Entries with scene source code
○ ○ ○
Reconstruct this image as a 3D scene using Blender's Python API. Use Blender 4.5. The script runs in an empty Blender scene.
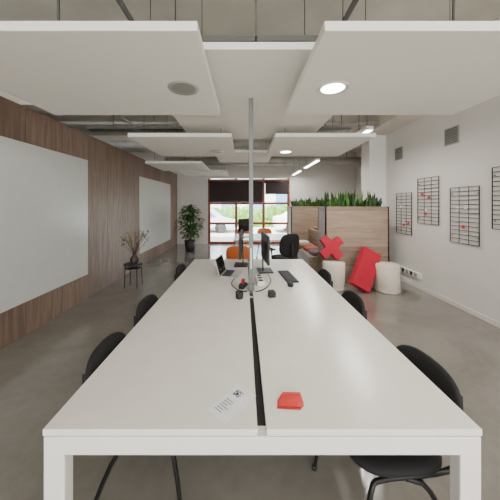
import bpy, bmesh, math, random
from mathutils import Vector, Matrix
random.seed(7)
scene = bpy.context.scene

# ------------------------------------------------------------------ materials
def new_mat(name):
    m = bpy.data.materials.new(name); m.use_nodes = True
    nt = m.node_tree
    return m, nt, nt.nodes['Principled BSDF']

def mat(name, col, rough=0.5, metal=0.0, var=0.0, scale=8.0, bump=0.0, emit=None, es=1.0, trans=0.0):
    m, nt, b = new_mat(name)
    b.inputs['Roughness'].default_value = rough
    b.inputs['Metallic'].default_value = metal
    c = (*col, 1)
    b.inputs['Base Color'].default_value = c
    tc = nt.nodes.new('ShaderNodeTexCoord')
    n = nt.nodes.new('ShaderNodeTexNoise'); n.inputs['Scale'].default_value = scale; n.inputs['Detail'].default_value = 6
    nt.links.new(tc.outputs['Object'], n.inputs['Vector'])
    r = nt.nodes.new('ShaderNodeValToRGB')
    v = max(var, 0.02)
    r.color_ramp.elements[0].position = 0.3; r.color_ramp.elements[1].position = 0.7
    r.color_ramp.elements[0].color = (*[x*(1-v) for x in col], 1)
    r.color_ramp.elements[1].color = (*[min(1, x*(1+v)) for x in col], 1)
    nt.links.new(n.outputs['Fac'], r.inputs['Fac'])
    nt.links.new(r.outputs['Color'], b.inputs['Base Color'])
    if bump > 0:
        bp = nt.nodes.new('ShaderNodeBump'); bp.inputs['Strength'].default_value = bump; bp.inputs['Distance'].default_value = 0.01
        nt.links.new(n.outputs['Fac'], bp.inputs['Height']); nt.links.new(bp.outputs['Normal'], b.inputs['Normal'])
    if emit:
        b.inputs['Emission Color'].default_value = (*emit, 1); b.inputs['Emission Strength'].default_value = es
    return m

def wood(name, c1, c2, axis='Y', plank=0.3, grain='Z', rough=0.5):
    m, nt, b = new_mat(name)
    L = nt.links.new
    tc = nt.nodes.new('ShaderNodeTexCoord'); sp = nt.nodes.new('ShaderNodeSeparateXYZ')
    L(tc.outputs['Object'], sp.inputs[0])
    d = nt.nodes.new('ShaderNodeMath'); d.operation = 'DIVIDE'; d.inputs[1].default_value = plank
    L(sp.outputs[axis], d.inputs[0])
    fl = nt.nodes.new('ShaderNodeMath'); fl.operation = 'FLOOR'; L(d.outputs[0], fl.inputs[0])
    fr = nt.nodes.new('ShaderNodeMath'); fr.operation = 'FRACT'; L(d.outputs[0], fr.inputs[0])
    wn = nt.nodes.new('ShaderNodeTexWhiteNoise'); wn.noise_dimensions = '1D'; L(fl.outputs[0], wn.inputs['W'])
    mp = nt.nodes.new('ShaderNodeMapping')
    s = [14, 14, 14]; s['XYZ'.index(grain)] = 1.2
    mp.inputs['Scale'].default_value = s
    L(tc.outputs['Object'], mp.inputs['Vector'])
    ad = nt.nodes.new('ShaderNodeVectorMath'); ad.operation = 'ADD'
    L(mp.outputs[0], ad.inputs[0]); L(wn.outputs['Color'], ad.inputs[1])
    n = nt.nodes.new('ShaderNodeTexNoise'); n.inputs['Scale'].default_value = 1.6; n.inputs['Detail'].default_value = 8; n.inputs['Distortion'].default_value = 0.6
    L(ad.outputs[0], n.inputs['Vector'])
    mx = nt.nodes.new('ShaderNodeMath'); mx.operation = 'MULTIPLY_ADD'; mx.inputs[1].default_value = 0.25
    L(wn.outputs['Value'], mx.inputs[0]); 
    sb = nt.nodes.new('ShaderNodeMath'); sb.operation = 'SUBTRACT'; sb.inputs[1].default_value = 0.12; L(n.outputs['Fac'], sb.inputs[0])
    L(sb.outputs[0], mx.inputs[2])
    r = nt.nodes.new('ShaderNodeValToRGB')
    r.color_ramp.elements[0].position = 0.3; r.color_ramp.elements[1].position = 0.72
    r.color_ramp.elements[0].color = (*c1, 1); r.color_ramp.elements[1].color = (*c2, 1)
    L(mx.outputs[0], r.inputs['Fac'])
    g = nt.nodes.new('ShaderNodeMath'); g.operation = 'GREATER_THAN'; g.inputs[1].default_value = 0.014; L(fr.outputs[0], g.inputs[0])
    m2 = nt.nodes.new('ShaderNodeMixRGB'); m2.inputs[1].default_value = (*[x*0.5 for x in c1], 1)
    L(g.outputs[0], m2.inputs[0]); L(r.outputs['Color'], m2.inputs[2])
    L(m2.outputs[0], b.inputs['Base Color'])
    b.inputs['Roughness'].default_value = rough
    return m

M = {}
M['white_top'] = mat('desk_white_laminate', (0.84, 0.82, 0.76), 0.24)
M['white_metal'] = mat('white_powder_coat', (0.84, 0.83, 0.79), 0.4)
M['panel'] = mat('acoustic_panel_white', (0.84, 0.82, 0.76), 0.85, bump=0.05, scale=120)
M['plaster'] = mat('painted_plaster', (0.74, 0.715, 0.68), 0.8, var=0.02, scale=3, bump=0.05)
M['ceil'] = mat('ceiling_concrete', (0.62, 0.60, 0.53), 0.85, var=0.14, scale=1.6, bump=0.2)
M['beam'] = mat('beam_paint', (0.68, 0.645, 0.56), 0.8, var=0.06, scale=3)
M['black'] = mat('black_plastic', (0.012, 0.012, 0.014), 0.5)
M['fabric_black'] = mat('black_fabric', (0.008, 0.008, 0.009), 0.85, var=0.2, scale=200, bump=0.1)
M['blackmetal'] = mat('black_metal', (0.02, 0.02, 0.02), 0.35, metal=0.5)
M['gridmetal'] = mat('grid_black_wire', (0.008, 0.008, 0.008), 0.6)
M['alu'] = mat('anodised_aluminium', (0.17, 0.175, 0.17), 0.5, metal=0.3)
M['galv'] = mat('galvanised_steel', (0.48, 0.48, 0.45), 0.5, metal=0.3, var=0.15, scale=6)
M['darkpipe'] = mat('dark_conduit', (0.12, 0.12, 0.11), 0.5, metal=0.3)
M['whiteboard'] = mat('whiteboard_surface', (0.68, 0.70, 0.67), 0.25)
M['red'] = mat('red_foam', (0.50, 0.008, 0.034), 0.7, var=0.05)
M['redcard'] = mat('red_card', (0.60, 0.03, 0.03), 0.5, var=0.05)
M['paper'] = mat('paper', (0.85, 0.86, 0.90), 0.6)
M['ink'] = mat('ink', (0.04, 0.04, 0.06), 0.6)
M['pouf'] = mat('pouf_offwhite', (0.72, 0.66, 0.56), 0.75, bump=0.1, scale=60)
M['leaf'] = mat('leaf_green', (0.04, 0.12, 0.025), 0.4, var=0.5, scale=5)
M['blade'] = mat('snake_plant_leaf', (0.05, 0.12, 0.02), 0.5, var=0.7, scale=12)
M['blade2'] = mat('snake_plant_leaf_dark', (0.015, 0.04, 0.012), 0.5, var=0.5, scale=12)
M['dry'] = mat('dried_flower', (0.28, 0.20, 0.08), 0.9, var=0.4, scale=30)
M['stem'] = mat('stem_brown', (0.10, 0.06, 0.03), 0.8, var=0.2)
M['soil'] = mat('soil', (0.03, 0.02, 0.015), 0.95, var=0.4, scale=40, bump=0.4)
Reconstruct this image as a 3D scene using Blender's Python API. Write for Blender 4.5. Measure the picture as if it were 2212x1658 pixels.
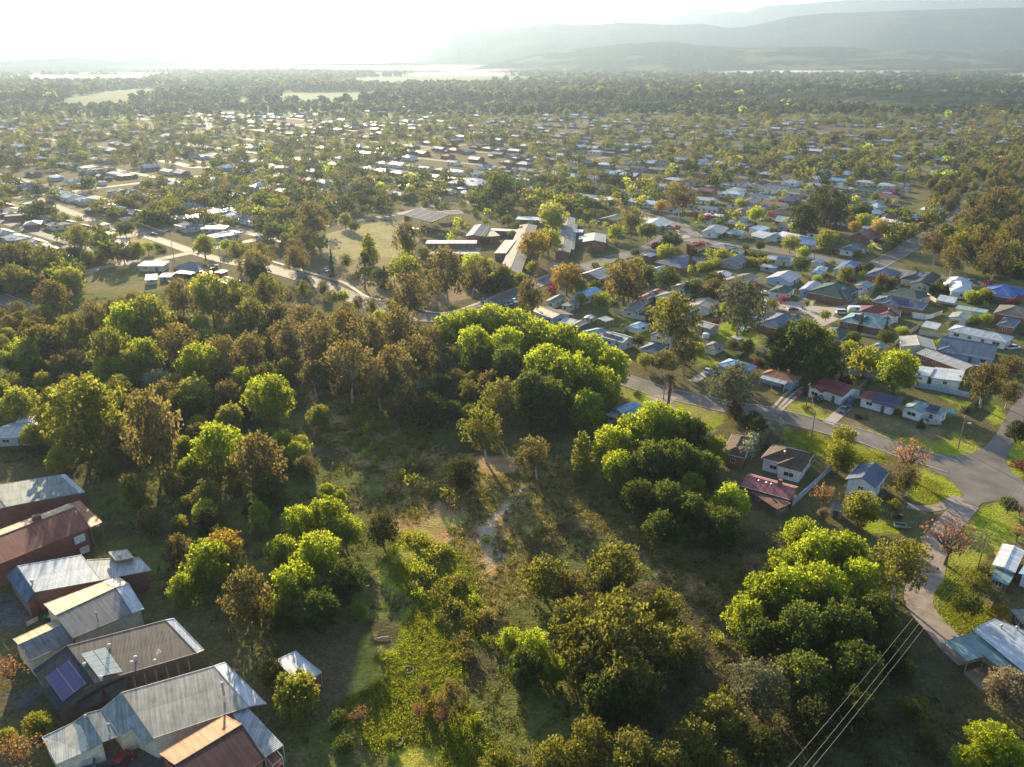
○ ○ ○
• [Request] Print all the records again exactly; do not include any picture.

• [Result of this exercise]
Reconstruct this image as a 3D scene using Blender's Python API. Use Blender 4.5. The script runs in an empty Blender scene.
import bpy, bmesh, math, random
from mathutils import Vector, Matrix
random.seed(7)
scene = bpy.context.scene

# ------------------------------------------------------------------ materials
def new_mat(name):
    m = bpy.data.materials.new(name); m.use_nodes = True
    nt = m.node_tree
    return m, nt, nt.nodes['Principled BSDF']

def mat(name, col, rough=0.5, metal=0.0, var=0.0, scale=8.0, bump=0.0, emit=None, es=1.0, trans=0.0):
    m, nt, b = new_mat(name)
    b.inputs['Roughness'].default_value = rough
    b.inputs['Metallic'].default_value = metal
    c = (*col, 1)
    b.inputs['Base Color'].default_value = c
    tc = nt.nodes.new('ShaderNodeTexCoord')
    n = nt.nodes.new('ShaderNodeTexNoise'); n.inputs['Scale'].default_value = scale; n.inputs['Detail'].default_value = 6
    nt.links.new(tc.outputs['Object'], n.inputs['Vector'])
    r = nt.nodes.new('ShaderNodeValToRGB')
    v = max(var, 0.02)
    r.color_ramp.elements[0].position = 0.3; r.color_ramp.elements[1].position = 0.7
    r.color_ramp.elements[0].color = (*[x*(1-v) for x in col], 1)
    r.color_ramp.elements[1].color = (*[min(1, x*(1+v)) for x in col], 1)
    nt.links.new(n.outputs['Fac'], r.inputs['Fac'])
    nt.links.new(r.outputs['Color'], b.inputs['Base Color'])
    if bump > 0:
        bp = nt.nodes.new('ShaderNodeBump'); bp.inputs['Strength'].default_value = bump; bp.inputs['Distance'].default_value = 0.01
        nt.links.new(n.outputs['Fac'], bp.inputs['Height']); nt.links.new(bp.outputs['Normal'], b.inputs['Normal'])
    if emit:
        b.inputs['Emission Color'].default_value = (*emit, 1); b.inputs['Emission Strength'].default_value = es
    return m

def wood(name, c1, c2, axis='Y', plank=0.3, grain='Z', rough=0.5):
    m, nt, b = new_mat(name)
    L = nt.links.new
    tc = nt.nodes.new('ShaderNodeTexCoord'); sp = nt.nodes.new('ShaderNodeSeparateXYZ')
    L(tc.outputs['Object'], sp.inputs[0])
    d = nt.nodes.new('ShaderNodeMath'); d.operation = 'DIVIDE'; d.inputs[1].default_value = plank
    L(sp.outputs[axis], d.inputs[0])
    fl = nt.nodes.new('ShaderNodeMath'); fl.operation = 'FLOOR'; L(d.outputs[0], fl.inputs[0])
    fr = nt.nodes.new('ShaderNodeMath'); fr.operation = 'FRACT'; L(d.outputs[0], fr.inputs[0])
    wn = nt.nodes.new('ShaderNodeTexWhiteNoise'); wn.noise_dimensions = '1D'; L(fl.outputs[0], wn.inputs['W'])
    mp = nt.nodes.new('ShaderNodeMapping')
    s = [14, 14, 14]; s['XYZ'.index(grain)] = 1.2
    mp.inputs['Scale'].default_value = s
    L(tc.outputs['Object'], mp.inputs['Vector'])
    ad = nt.nodes.new('ShaderNodeVectorMath'); ad.operation = 'ADD'
    L(mp.outputs[0], ad.inputs[0]); L(wn.outputs['Color'], ad.inputs[1])
    n = nt.nodes.new('ShaderNodeTexNoise'); n.inputs['Scale'].default_value = 1.6; n.inputs['Detail'].default_value = 8; n.inputs['Distortion'].default_value = 0.6
    L(ad.outputs[0], n.inputs['Vector'])
    mx = nt.nodes.new('ShaderNodeMath'); mx.operation = 'MULTIPLY_ADD'; mx.inputs[1].default_value = 0.25
    L(wn.outputs['Value'], mx.inputs[0]); 
    sb = nt.nodes.new('ShaderNodeMath'); sb.operation = 'SUBTRACT'; sb.inputs[1].default_value = 0.12; L(n.outputs['Fac'], sb.inputs[0])
    L(sb.outputs[0], mx.inputs[2])
    r = nt.nodes.new('ShaderNodeValToRGB')
    r.color_ramp.elements[0].position = 0.3; r.color_ramp.elements[1].position = 0.72
    r.color_ramp.elements[0].color = (*c1, 1); r.color_ramp.elements[1].color = (*c2, 1)
    L(mx.outputs[0], r.inputs['Fac'])
    g = nt.nodes.new('ShaderNodeMath'); g.operation = 'GREATER_THAN'; g.inputs[1].default_value = 0.014; L(fr.outputs[0], g.inputs[0])
    m2 = nt.nodes.new('ShaderNodeMixRGB'); m2.inputs[1].default_value = (*[x*0.5 for x in c1], 1)
    L(g.outputs[0], m2.inputs[0]); L(r.outputs['Color'], m2.inputs[2])
    L(m2.outputs[0], b.inputs['Base Color'])
    b.inputs['Roughness'].default_value = rough
    return m

M = {}
M['white_top'] = mat('desk_white_laminate', (0.84, 0.82, 0.76), 0.24)
M['white_metal'] = mat('white_powder_coat', (0.84, 0.83, 0.79), 0.4)
M['panel'] = mat('acoustic_panel_white', (0.84, 0.82, 0.76), 0.85, bump=0.05, scale=120)
M['plaster'] = mat('painted_plaster', (0.74, 0.715, 0.68), 0.8, var=0.02, scale=3, bump=0.05)
M['ceil'] = mat('ceiling_concrete', (0.62, 0.60, 0.53), 0.85, var=0.14, scale=1.6, bump=0.2)
M['beam'] = mat('beam_paint', (0.68, 0.645, 0.56), 0.8, var=0.06, scale=3)
M['black'] = mat('black_plastic', (0.012, 0.012, 0.014), 0.5)
M['fabric_black'] = mat('black_fabric', (0.008, 0.008, 0.009), 0.85, var=0.2, scale=200, bump=0.1)
M['blackmetal'] = mat('black_metal', (0.02, 0.02, 0.02), 0.35, metal=0.5)
M['gridmetal'] = mat('grid_black_wire', (0.008, 0.008, 0.008), 0.6)
M['alu'] = mat('anodised_aluminium', (0.17, 0.175, 0.17), 0.5, metal=0.3)
M['galv'] = mat('galvanised_steel', (0.48, 0.48, 0.45), 0.5, metal=0.3, var=0.15, scale=6)
M['darkpipe'] = mat('dark_conduit', (0.12, 0.12, 0.11), 0.5, metal=0.3)
M['whiteboard'] = mat('whiteboard_surface', (0.68, 0.70, 0.67), 0.25)
M['red'] = mat('red_foam', (0.50, 0.008, 0.034), 0.7, var=0.05)
M['redcard'] = mat('red_card', (0.60, 0.03, 0.03), 0.5, var=0.05)
M['paper'] = mat('paper', (0.85, 0.86, 0.90), 0.6)
M['ink'] = mat('ink', (0.04, 0.04, 0.06), 0.6)
M['pouf'] = mat('pouf_offwhite', (0.72, 0.66, 0.56), 0.75, bump=0.1, scale=60)
M['leaf'] = mat('leaf_green', (0.04, 0.12, 0.025), 0.4, var=0.5, scale=5)
M['blade'] = mat('snake_plant_leaf', (0.05, 0.12, 0.02), 0.5, var=0.7, scale=12)
M['blade2'] = mat('snake_plant_leaf_dark', (0.015, 0.04, 0.012), 0.5, var=0.5, scale=12)
M['dry'] = mat('dried_flower', (0.28, 0.20, 0.08), 0.9, var=0.4, scale=30)
M['stem'] = mat('stem_brown', (0.10, 0.06, 0.03), 0.8, var=0.2)
M['soil'] = mat('soil', (0.03, 0.02, 0.015), 0.95, var=0.4, scale=40, bump=0.4)
Reconstruct this image as a 3D scene using Blender's Python API. Write for Blender 4.5. Measure the picture as if it were 2212x1658 pixels.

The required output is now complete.